The Pranksters

The Pranksters


The Pranksters have been rockin louisville in one form or fashion for 25 or more years, local….loud and one of the best live bands i personally have seen in my life.

The Sunday night show actually began in the late 1980s at Jockamo’s Pizza in the Highlands (in the spot that is now Za’s). In those days, what was originally known as the Silver Creek Band had turned into an acoustic trio called McHenry, Miller & Young (including original Silver Creek guitarist Chick McHenry).

As the show gained steam, more and more musicians began stopping by to jam with the boys, and the ensemble grew. A drummer was added, and Browning would show up, often after playing gigs of his own. He seemed like a fit for the group, so he officially joined. Sometime around 1989, the name Merry Pranksters was adopted

Thousands of shows and a number of other musicians came and went, but Miller, Browning, Snead and Young would persevere. It was just three years ago or so that Ramsey re-joined the group after a 16-year absence.

Ramsey, of course, plays the organ at Louisville Bats games, along with other gigs around town. He not only played in Leon Russell’s band, but he’s also backed up acts such as George Strait, Stevie Nicks and Kid Rock

And now, with Young doing his own thing, Ennis (who was Young’s protégé from the get-go) takes over on drums. Ennis moved to Louisville in 1997 to attend Spalding, and caught up with the Merry Pranksters at the dearly departed Maier’s Tavern in St. Matthews. Of course, he quickly caught on to the band’s following, particularly the Sunday night affair

“I started playing with Trustees of Modern Chemistry,” Ennis said. “All that time, I was just enjoying [the Pranksters]. After Trustees fell apart and the Internet bubble popped, I started sitting in at their gigs at Gerstle’s.”

It was 2006 when he was officially installed as percussionist of the band. “Dave was taking sabbatical, and they put me over on the drum set,” Ennis said. “Every day is like a lesson, but it makes it easy playing with these old vets. I’m lucky; I’m really lucky.”

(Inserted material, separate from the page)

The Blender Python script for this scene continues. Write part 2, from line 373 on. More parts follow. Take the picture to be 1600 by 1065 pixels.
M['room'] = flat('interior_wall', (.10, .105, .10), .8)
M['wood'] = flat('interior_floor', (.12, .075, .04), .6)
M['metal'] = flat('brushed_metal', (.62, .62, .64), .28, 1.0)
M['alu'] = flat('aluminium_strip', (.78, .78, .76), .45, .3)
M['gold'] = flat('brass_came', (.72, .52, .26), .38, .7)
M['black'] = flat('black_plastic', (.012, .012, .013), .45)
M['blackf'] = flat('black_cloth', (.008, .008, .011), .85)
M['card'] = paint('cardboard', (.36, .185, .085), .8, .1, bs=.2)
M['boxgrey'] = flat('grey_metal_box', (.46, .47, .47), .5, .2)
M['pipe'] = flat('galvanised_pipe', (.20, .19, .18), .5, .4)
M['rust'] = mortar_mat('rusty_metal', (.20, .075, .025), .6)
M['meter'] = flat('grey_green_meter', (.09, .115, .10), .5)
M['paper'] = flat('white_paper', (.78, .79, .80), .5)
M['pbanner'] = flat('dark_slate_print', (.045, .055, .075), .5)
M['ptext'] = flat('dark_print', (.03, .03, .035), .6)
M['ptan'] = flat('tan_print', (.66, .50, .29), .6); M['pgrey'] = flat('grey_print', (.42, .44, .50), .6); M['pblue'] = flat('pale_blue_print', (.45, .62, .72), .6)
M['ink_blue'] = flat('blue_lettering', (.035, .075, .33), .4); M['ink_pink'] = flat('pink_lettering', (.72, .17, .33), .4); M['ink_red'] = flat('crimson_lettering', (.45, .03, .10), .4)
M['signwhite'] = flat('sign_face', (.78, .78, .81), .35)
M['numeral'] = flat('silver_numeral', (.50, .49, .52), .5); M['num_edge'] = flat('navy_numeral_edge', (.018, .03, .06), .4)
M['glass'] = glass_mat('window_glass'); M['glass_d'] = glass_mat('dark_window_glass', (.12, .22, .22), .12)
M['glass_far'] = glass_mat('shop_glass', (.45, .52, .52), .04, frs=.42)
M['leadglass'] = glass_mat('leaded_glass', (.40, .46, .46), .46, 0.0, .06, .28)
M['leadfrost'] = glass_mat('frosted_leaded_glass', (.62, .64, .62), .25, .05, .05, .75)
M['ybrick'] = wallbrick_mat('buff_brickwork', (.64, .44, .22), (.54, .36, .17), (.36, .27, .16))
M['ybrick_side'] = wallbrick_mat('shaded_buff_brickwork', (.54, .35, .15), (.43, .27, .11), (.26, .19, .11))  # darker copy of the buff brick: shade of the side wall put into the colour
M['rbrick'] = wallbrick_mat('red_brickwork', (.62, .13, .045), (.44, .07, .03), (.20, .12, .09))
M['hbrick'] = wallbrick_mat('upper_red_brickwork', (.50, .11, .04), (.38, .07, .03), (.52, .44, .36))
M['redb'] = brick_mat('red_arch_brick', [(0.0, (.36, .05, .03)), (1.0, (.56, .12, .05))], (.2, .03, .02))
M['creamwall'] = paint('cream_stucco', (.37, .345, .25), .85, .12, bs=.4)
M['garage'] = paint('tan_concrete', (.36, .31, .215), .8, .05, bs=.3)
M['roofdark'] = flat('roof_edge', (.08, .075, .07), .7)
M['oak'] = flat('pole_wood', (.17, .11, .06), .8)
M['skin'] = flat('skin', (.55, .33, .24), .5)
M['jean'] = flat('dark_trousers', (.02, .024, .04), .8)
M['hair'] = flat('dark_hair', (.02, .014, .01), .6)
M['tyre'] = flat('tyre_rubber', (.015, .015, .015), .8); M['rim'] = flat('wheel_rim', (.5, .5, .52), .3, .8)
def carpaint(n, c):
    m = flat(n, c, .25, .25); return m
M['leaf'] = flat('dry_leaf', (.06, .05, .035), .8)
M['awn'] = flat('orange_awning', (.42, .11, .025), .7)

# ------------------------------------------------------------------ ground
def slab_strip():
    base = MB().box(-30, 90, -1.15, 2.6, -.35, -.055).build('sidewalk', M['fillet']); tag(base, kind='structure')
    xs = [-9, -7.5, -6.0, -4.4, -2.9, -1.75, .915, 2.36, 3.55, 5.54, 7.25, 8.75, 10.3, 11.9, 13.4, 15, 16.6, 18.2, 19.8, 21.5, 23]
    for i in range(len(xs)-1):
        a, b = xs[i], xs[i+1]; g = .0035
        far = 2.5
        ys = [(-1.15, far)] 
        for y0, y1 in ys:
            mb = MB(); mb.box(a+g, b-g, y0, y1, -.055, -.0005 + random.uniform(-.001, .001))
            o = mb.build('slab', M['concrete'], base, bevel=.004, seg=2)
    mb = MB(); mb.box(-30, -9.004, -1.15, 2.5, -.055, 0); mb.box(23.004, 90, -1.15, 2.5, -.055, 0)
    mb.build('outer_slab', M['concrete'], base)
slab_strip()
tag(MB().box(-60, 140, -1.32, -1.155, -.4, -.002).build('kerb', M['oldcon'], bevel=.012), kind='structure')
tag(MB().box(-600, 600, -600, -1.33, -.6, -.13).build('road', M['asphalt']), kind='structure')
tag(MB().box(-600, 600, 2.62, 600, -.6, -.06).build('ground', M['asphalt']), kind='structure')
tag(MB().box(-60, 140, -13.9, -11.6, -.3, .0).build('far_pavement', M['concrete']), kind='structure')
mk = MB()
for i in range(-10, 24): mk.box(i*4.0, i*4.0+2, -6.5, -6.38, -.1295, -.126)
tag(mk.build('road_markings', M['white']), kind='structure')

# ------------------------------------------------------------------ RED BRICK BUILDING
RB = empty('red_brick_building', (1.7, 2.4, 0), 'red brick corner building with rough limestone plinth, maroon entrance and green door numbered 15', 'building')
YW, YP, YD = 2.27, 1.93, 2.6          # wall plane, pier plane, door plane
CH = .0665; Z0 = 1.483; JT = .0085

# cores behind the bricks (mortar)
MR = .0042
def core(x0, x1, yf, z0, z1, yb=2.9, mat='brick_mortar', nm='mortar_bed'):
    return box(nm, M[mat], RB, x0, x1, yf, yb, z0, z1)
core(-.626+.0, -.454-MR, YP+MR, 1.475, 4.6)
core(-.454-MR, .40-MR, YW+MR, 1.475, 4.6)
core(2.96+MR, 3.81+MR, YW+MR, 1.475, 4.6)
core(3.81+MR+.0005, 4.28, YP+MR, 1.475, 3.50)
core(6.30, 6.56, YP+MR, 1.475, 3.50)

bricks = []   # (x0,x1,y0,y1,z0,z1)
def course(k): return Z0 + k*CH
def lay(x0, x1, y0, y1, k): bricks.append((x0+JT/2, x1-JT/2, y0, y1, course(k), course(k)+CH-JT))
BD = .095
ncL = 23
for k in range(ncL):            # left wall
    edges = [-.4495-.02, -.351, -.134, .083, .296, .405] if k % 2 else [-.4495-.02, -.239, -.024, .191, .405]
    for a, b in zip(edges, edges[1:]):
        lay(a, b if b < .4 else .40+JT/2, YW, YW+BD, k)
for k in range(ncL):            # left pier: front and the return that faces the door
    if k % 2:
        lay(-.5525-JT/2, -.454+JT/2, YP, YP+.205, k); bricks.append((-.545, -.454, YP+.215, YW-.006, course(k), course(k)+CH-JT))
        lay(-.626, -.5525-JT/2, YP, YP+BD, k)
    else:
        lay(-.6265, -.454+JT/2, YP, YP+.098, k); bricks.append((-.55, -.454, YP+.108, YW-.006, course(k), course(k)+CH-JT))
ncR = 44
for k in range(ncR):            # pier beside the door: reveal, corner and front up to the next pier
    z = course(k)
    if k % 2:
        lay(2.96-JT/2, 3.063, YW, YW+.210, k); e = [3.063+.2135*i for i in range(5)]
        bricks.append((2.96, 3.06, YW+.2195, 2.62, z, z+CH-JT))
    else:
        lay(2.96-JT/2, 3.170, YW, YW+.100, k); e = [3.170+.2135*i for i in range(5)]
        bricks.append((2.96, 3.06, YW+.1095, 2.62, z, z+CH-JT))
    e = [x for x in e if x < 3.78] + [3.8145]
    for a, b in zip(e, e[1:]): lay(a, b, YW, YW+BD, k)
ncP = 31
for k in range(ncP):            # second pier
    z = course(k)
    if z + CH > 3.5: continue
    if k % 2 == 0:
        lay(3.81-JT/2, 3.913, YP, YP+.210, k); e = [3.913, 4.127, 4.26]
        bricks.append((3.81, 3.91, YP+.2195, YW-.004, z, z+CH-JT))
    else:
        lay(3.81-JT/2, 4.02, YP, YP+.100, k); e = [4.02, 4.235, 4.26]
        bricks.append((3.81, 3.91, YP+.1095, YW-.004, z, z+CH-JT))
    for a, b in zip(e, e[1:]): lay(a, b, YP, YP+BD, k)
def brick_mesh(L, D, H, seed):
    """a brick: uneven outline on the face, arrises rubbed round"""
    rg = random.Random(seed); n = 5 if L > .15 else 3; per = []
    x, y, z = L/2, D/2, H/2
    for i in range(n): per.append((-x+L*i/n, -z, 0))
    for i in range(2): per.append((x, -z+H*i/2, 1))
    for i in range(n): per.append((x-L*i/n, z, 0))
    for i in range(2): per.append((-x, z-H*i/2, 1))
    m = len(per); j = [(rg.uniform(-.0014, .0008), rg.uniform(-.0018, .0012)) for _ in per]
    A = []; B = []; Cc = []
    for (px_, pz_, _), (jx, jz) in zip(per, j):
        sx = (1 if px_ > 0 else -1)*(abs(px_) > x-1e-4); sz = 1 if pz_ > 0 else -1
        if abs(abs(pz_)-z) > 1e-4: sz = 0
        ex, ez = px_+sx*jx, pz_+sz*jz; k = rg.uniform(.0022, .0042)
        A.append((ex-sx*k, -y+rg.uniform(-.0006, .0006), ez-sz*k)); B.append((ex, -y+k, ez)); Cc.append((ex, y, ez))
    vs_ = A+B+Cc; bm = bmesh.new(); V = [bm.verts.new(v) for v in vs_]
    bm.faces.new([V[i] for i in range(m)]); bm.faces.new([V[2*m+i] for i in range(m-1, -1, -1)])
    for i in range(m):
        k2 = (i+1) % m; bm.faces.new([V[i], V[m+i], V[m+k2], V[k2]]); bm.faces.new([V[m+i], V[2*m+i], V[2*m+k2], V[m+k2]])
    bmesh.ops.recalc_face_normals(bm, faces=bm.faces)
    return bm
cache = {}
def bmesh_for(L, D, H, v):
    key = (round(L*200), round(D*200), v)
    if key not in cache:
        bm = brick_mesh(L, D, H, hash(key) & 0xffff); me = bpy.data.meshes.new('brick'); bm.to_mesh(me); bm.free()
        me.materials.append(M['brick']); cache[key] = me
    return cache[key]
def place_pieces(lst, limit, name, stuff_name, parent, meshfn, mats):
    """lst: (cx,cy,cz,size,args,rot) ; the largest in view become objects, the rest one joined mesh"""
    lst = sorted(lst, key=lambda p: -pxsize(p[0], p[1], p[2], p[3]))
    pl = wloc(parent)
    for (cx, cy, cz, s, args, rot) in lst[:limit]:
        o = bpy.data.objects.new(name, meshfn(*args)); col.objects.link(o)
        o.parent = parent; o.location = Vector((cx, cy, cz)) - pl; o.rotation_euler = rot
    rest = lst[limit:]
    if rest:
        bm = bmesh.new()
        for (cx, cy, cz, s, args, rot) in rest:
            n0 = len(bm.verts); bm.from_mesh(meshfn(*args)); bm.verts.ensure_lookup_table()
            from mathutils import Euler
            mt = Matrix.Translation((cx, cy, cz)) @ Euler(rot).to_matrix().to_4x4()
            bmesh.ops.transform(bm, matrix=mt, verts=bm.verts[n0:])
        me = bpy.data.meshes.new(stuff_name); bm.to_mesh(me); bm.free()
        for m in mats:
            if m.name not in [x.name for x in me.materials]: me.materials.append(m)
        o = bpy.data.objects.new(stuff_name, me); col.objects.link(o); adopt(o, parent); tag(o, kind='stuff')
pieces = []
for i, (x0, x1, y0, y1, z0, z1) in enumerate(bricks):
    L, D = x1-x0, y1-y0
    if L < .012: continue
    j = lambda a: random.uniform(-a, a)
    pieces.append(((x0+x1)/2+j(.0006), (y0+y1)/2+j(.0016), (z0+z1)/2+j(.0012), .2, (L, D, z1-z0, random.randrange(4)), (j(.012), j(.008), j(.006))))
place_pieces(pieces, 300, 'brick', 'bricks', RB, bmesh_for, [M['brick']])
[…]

He especially enjoys the Gerstle’s Sunday-nighters, which he says officially begin at 10 p.m. Sort of. “They’ll tell you 10 p.m. But it’s really more like 11:00. Or 12:00.”

But he loves the crowds: “It’s the fan base from the Jockamo’s days. It’s always a good reunion, like, ‘Oh, I haven’t seen you forever.’ Just good people and dancing. It’s guaranteed someone is going to dance early on. It’s got that cult following, that underground desire.”

And what it boils down to, after it’s all said and done, is indeed that desire. The Pranksters aren’t worried that they’re playing sometimes three and four gigs a week with various lineups in dank corner bars. It’s about the music and the friends. And there are those gigs that make for good memories as well

The band played an all-Beatles set at this year’s Abbey Road on the River festival, for instance, and were selected to play the main stage. “Gary (Jacob, the festival’s promoter) introduced us as ‘Louisville’s best band.’ He hadn’t heard us yet, but we’ll take the compliment

“And for a little bar band to be on the main stage, its something we didn’t expect.”

If those kinds of kudos and opportunities continue to materialize, so be it. But rest assured the Pranksters will be found at Gerstle’s every Sunday night, and also performing regularly at places like Captain’s Quarters or rocking at corner bars like Dark Star

“We just hope to keep doing what we’ve been doing,” Miller said. “At our age, we don’t have aspirations of getting famous and touring. We have mortgages and families.”

“We’re working musicians,” Browning added. “I was lucky in that I went to U of L and Bellarmine, and my professors there schooled me on how to be a working musician. They said, ‘It would be great if you get a hit record and sell a million copies or whatever, but in the meantime you’ve got to pay your bills. Get your money home and get it into the bank.'”

“The key for us,” Miller concluded, “is to keep enjoying what we’re doing. If a band goes into it and says, ‘If we don’t get famous, we’re not happy,'” they’re setting themselves up to fail

“Enjoying what you do is still half the battle. Even with all the thousands of gigs we’ve done, I still enjoy going out and playing.”